I always think of ‘felt sense’ as, not just pre-verbal intuitions, but intuitions associated with physical sensations, be they in my head, shoulders, stomach, etc.
I think that Gendlin thinks all pre-verbal intuitions are represented with physical sensations.
I don’t agree with him but still use the felt-sense language in these parts because rationalists seem to know what I’m talking about.
Yeah, same; I think this term has experienced some semantic drift, which is confusing. I meant to refer to pre-verbal intuitions in general, not just ones accompanied by physical sensation.
Also in particular—felt sense refers to the qualia related to intuitions, rather than the intuitions themselves.

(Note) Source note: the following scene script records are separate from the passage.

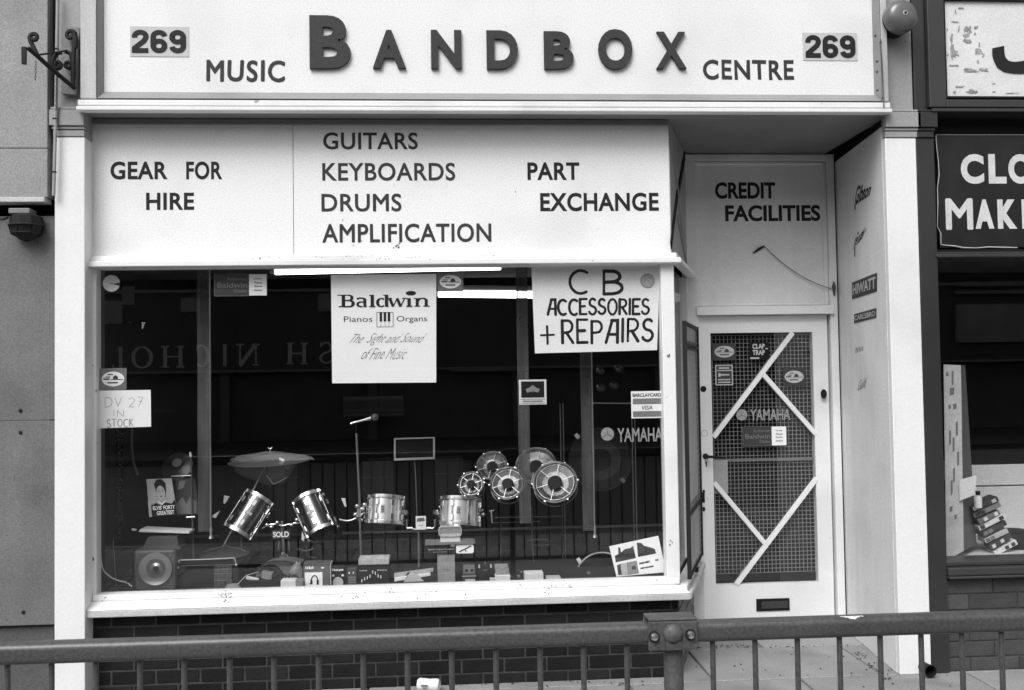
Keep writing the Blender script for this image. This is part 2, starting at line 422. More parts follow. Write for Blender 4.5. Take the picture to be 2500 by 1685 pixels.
# ================================================================== SETTING: ground
YP = .11           # plane of the lower sign, sill brickwork
YD = .90           # plane of the door frame in the porch
g = MB().box(-30, 34, -4.6, 8, -.3, -.012); mk('pavement_base', g, GROUNDM, kind='structure')
pav = bpy.data.objects.new('pavement', None); COL.objects.link(pav); pav['kind'] = 'structure'
proto = None
sl_w, sl_d = .905, .60
rows = []
yy = -4.58
ri = 0
y_edges = [1.02, .62, .02, -.58, -1.18, -1.78, -2.38, -2.98, -3.58, -4.18, -4.55]
for r_i in range(len(y_edges)-1):
    y1, y0 = y_edges[r_i], y_edges[r_i+1]
    x = -7.2 + (.45 if r_i % 2 else 0)
    me = None
    while x < 8.5:
        if me is None:
            a = MB().box(0, sl_w-.012, 0, (y1-y0)-.012, -.05, 0)
            o = mk('paving_slab', a, SLAB, pav, bevel=.004); me = o.data
        else:
            o = bpy.data.objects.new('paving_slab', me); COL.objects.link(o); o.parent = pav
            b = o.modifiers.new('bevel', 'BEVEL'); b.width = .004
        o.location = (x, y0, random.uniform(-.003, .001))
        x += sl_w
# the porch lies behind the window: slabs under the shop floor are hidden by the stall riser
mk('kerb', MB().box(-30, 34, -4.75, -4.6, -.3, -.004), SLAB, kind='structure', bevel=.01)
mk('road', MB().box(-60, 60, -16, -4.75, -.4, -.12), ROAD, kind='structure')
mk('far_pavement', MB().box(-60, 60, -22, -16, -.4, 0), M("far_paving", .05, .9), kind='structure')
mk('ground', MB().box(-150, 150, -150, 150, -.8, -.41), ROAD, kind='structure')

# ================================================================== MUSIC SHOP
XL0, XL1 = XW(133, 850, 0), XW(207, 850, 0)           # left pilaster
XR0, XR1, XR2 = XW(2175, 850, 0), XW(2251, 850, 0), XW(2296, 850, 0)   # right pilaster: white, dark half
shop = thing('music_shop', 'white painted music shop building with a deep door porch and one big display window', 'shop', ((XL0+XR1)/2, .5, 0))
ZT = 5.2
zc0, zc1 = ZW(170, 325, 0), ZW(170, 278, 0)
def pilaster(xa, xb, mw, mg, par, capm, ccs):
    yb = .19 if xa < 0 else .036
    mk('pilaster', MB().box(xa, xb, 0, yb, 0, zc0-.02), mw, par, bevel=.004)
    mk('pilaster_top', MB().box(xa+.004, xb-.006, .008, yb+.0, zc1+.002, ZT), mg, par, bevel=.004)
    c = MB(); h = zc1-zc0
    for k, (a, b, o_) in enumerate(ccs):
        c.box(xa-(o_ if xa < 0 else .001*k), xb+(.001*k if xa < 0 else o_), -o_, yb-.002, zc0-.018+h*a, zc0-.018+h*b)
    mk('capital', c, capm, par, bevel=.003)
CC = ((0, .33, .006), (.36, .5, .012), (.53, 1.35, .022), (1.38, 1.5, .016))
pilaster(XL0, XL1, WHITE, GREYP, shop, GREYP, CC)
pilaster(XR0, XR1, WHITE, GREYP, shop, GREYP, CC)
# dirt skirt at the foot of the right pilaster
# fascia zone
zf_b = ZW(1200, 233, -.02)                  # foot of the sign board
zc_b = ZW(1200, 273, -.06)                  # underside of cornice
XF0, XF1 = XL1-.002, XR0+.002
xs0, xs1 = XW(254, 120, 0), XW(2131, 120, 0)
# main sign
sign = thing('fascia_sign', 'big white fascia sign with raised dark letters spelling BANDBOX over the shop', 'sign', ((xs0+xs1)/2, 0, zf_b))
mk('sign_board', MB().box(xs0, xs1, 0.0, .03, zf_b, 4.6), SIGNW, sign)
NUM = {'2': [[(.16,.66)]+arc(.5,.71,.34,.19,175,-20,10)+[(.72,.52),(.16,.2),(.16,.0)], [(.04,.10),(.98,.10)]],
       '6': [arc(.5,.71,.34,.19,5,180,9)+[(.16,.3)], arc(.5,.31,.34,.21,0,362,20)],
       '9': [[(1-x, 1-y) for x, y in arc(.5,.71,.34,.19,5,180,9)+[(.16,.3)]], [(1-x, 1-y) for x, y in arc(.5,.31,.34,.21,0,362,20)]]}
def TD(q_, Y): x0, y0, x1, y1 = q_; return QP(x0*K, y0*K, x1*K, y1*K, Y)
for ch, bx in (('B', (704,38,797,158)), ('A', (847,71,922,157)), ('N', (979,71,1048,158)), ('D', (1105,72,1176,159)), ('B', (1235,74,1302,159)), ('O', (1358,69,1435,160)), ('X', (1489,75,1557,158))):
    m = MB(); text(m, ch, TD(bx, 0), bold=.038 if ch != 'X' else .03, depth=.020, off=.0005); mk('letter', m, LETTERG, sign, smooth=30, label='raised dark grey letter %s' % ch)
for bx, cd in (((300,69,423,121), (296,61,429,129)), ((1829,81,1942,132), (1823,75,1947,138))):
    q = TD(cd, 0); c = mk('number_card', q.slab(MB(), .003), NUMCARD, sign)
    m = MB(); qn = TD(bx, 0); k_ = 0
    for di, sts in enumerate((NUM['2'], NUM['6'], NUM['9'])):
        qd = qn.sub(di*.345, 0, di*.345+.31, 1); as_ = (qd(1,0)-qd(0,0)).length/(qd(0,1)-qd(0,0)).length
        for st_ in sts: k_ += 1; stroke(m, st_, qd, .235, .215, off=.0042+.0002*k_, asp=as_)
    mk('number', m, INK, c)
for w_, bx, b_ in (('MUSIC', (470,138,646,185), .024), ('CENTRE', (1597,136,1803,182), .028)):
    m = MB(); text(m, w_, TD(bx, 0), bold=b_, off=.0012, sp=1.12, wob=.012); mk('lettering', m, INKG, sign)
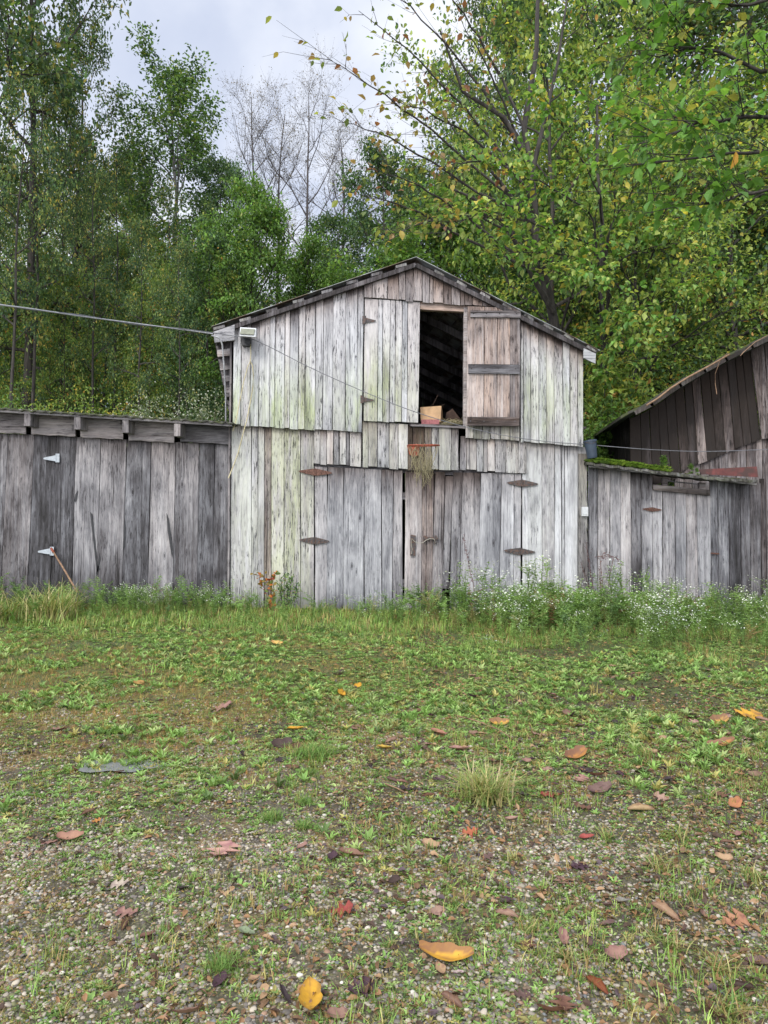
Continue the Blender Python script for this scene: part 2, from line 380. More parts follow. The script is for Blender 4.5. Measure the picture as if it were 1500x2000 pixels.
# ------------------------------------------------------------------ ground
def weights(x, y):
    """gravel, rusty moss, green sod, bare dark dirt"""
    px, py = pixof(x, y)
    # real places on the ground: worn gravel drive crossing from the left, sod towards the barn
    n = fbm(x * 1.7, y * 1.7, 11, 4); n2 = fbm(x * 4.1, y * 4.1, 23, 4); n3 = fbm(x * 0.8, y * 0.8, 31, 3)
    edge = 4.6 - 0.10 * (x + 1) + (n - 0.5) * 5.0 - 0.25 * np.clip(x - 0.5, 0, 4)
    grav = 1 - sstep(-0.7, 0.8, y - edge)
    grav = grav * (1 - 0.55 * sstep(0.4, 1.8, x + (n - 0.5) * 2)) * (0.55 + 0.45 * sstep(0.35, 0.6, n2))
    rust = sstep(0.32, 0.55, n) * sstep(4.0, 4.6, y) * (1 - sstep(7.2, 8.6, y)) * (1 - sstep(-1.4, 1.2, x + (n2 - .5) * 2)) 
    rust = np.clip(rust + 0.5 * sstep(0.55, 0.7, n2) * (1 - sstep(5, 7, y)), 0, 1)
    green = np.clip(sstep(4.4, 6.5, y + (n - 0.5) * 2) * 0.85 + 0.25 * sstep(0.45, 0.65, n3), 0, 1)
    dirt = sstep(0.5, 0.68, fbm(x * 2.3 + 9, y * 2.3, 47, 4)) * (0.4 + 0.6 * sstep(0, 1.5, x))
    return grav, rust, green, dirt
def axis_coords(lo, hi, d0, grow, start=0.0):
    c = [start]; d = d0
    while c[-1] < hi: c.append(c[-1] + d); d = d * grow if abs(c[-1] - start) > 3.2 else d
    c2 = [start]; d = d0
    while c2[-1] > lo: c2.append(c2[-1] - d); d = d * grow if abs(c2[-1] - start) > 3.2 else d
    return np.array(c2[::-1][:-1] + c)
gx = axis_coords(-260, 260, 0.03, 1.05)
yy_ = [-6.0, -3, -1, 0.2, 0.8, 1.2]; d = 0.028
while yy_[-1] < 420:
    yy_.append(yy_[-1] + d)
    if yy_[-1] > 5.5: d *= 1.035
gy = np.array(yy_)
XX, YY = np.meshgrid(gx, gy); ZZ = gz(XX, YY) + (fbm(XX * 14, YY * 14, 3, 3) - 0.5) * 0.02 * (YY < 12)
nx, ny = len(gx), len(gy)
V = np.stack([XX, YY, ZZ], -1).reshape(-1, 3)
ii = np.arange(ny - 1)[:, None] * nx + np.arange(nx - 1)[None, :]
Fg = np.stack([ii, ii + 1, ii + nx + 1, ii + nx], -1).reshape(-1, 4)
wg = np.stack(weights(V[:, 0], V[:, 1]), -1)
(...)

(Unsure, but I’m suspicious that the distinction between these two things might not be clear).
Yes, I think there’s a distinction between the semantic content of “My intuition is that Design A is better than Design B” referring to the semantic content or how the intuition “caches out” in terms of decisions. This contrast with the felt sense, which always seems to refer to what the intuition is like “from the inside,” for example a sense of unease when looking at Design A, and rightness when looking at Design B.
I feel like using the word “intuition” can refer to both the latter and the former, whereas when I say “felt sense” it always refers to the latter.
“For example, we spent a bunch of time circling for a while”
Does this imply that CFAR now spends substantially less time circling? If so and there’s anything interesting to say about why, I’d be curious.
CFAR does spend substantially less time circling now than it did a couple years ago, yeah. I think this is partly because Pete (who spent time learning about circling when he was younger, and hence found it especially easy to notice the lack of circling-type skill among rationalists, much as I spent time learning about philosophy when I was younger and hence found it especially easy to notice the lack of philosophy-type skill among AIRCS participants) left, and partly I think because many staff felt like their marginal skill returns from circling practice were decreasing, so they started focusing more on other things.